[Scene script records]
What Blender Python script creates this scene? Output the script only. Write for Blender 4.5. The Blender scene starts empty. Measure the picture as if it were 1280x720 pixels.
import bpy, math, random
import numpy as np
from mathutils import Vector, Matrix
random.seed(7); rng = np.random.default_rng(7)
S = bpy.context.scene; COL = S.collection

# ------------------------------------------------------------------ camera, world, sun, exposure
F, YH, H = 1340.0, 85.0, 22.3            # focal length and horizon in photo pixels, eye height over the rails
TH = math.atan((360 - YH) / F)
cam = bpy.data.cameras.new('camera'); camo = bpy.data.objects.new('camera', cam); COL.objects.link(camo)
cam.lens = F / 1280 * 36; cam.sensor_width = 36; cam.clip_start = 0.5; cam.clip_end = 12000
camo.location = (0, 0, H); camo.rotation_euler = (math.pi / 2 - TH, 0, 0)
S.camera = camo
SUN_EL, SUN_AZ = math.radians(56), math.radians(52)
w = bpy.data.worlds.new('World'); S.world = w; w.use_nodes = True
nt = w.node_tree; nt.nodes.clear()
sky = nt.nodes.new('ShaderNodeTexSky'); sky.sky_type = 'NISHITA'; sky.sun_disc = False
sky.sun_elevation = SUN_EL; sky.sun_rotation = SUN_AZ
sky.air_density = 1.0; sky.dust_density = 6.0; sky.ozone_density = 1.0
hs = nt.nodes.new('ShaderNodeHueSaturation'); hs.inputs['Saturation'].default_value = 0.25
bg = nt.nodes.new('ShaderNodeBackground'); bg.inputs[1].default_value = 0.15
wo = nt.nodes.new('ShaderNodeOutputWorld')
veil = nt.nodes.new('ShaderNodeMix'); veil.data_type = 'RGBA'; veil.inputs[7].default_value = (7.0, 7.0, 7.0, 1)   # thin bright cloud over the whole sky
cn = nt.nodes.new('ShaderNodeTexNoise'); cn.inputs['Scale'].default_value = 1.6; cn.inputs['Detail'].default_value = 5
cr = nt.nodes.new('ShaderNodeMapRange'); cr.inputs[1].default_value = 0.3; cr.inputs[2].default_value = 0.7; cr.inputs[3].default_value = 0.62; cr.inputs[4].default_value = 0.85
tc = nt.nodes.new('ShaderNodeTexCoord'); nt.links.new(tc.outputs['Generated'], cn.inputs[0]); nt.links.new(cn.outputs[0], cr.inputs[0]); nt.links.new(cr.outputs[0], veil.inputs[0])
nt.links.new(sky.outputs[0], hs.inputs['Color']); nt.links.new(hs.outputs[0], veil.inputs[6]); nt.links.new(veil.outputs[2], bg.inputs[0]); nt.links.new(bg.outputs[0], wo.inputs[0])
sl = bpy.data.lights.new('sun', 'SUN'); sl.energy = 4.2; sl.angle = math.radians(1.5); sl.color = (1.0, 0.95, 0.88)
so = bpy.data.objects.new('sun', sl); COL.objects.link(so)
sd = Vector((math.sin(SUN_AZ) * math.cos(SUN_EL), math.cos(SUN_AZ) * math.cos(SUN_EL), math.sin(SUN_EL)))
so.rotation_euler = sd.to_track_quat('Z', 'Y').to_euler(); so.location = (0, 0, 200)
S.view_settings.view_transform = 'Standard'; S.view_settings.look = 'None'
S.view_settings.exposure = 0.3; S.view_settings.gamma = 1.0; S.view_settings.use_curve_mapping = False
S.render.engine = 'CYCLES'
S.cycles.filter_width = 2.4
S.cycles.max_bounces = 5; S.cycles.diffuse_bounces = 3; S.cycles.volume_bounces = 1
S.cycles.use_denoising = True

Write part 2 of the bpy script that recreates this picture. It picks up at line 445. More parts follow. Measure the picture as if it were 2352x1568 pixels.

**Given task**.
Return all the data above once more, precisely as given.

**Answer below**.
What Blender Python script creates this scene? Output the script only. Write for Blender 4.5. The Blender scene starts empty. Measure the picture as if it were 1280x720 pixels.
import bpy, math, random
import numpy as np
from mathutils import Vector, Matrix
random.seed(7); rng = np.random.default_rng(7)
S = bpy.context.scene; COL = S.collection

# ------------------------------------------------------------------ camera, world, sun, exposure
F, YH, H = 1340.0, 85.0, 22.3            # focal length and horizon in photo pixels, eye height over the rails
TH = math.atan((360 - YH) / F)
cam = bpy.data.cameras.new('camera'); camo = bpy.data.objects.new('camera', cam); COL.objects.link(camo)
cam.lens = F / 1280 * 36; cam.sensor_width = 36; cam.clip_start = 0.5; cam.clip_end = 12000
camo.location = (0, 0, H); camo.rotation_euler = (math.pi / 2 - TH, 0, 0)
S.camera = camo
SUN_EL, SUN_AZ = math.radians(56), math.radians(52)
w = bpy.data.worlds.new('World'); S.world = w; w.use_nodes = True
nt = w.node_tree; nt.nodes.clear()
sky = nt.nodes.new('ShaderNodeTexSky'); sky.sky_type = 'NISHITA'; sky.sun_disc = False
sky.sun_elevation = SUN_EL; sky.sun_rotation = SUN_AZ
sky.air_density = 1.0; sky.dust_density = 6.0; sky.ozone_density = 1.0
hs = nt.nodes.new('ShaderNodeHueSaturation'); hs.inputs['Saturation'].default_value = 0.25
bg = nt.nodes.new('ShaderNodeBackground'); bg.inputs[1].default_value = 0.15
wo = nt.nodes.new('ShaderNodeOutputWorld')
veil = nt.nodes.new('ShaderNodeMix'); veil.data_type = 'RGBA'; veil.inputs[7].default_value = (7.0, 7.0, 7.0, 1)   # thin bright cloud over the whole sky
cn = nt.nodes.new('ShaderNodeTexNoise'); cn.inputs['Scale'].default_value = 1.6; cn.inputs['Detail'].default_value = 5
cr = nt.nodes.new('ShaderNodeMapRange'); cr.inputs[1].default_value = 0.3; cr.inputs[2].default_value = 0.7; cr.inputs[3].default_value = 0.62; cr.inputs[4].default_value = 0.85
tc = nt.nodes.new('ShaderNodeTexCoord'); nt.links.new(tc.outputs['Generated'], cn.inputs[0]); nt.links.new(cn.outputs[0], cr.inputs[0]); nt.links.new(cr.outputs[0], veil.inputs[0])
nt.links.new(sky.outputs[0], hs.inputs['Color']); nt.links.new(hs.outputs[0], veil.inputs[6]); nt.links.new(veil.outputs[2], bg.inputs[0]); nt.links.new(bg.outputs[0], wo.inputs[0])
sl = bpy.data.lights.new('sun', 'SUN'); sl.energy = 4.2; sl.angle = math.radians(1.5); sl.color = (1.0, 0.95, 0.88)
so = bpy.data.objects.new('sun', sl); COL.objects.link(so)
sd = Vector((math.sin(SUN_AZ) * math.cos(SUN_EL), math.cos(SUN_AZ) * math.cos(SUN_EL), math.sin(SUN_EL)))
so.rotation_euler = sd.to_track_quat('Z', 'Y').to_euler(); so.location = (0, 0, 200)
S.view_settings.view_transform = 'Standard'; S.view_settings.look = 'None'
S.view_settings.exposure = 0.3; S.view_settings.gamma = 1.0; S.view_settings.use_curve_mapping = False
S.render.engine = 'CYCLES'
S.cycles.filter_width = 2.4
S.cycles.max_bounces = 5; S.cycles.diffuse_bounces = 3; S.cycles.volume_bounces = 1
S.cycles.use_denoising = True

Write part 2 of the bpy script that recreates this picture. It picks up at line 445. More parts follow. Measure the picture as if it were 2352x1568 pixels.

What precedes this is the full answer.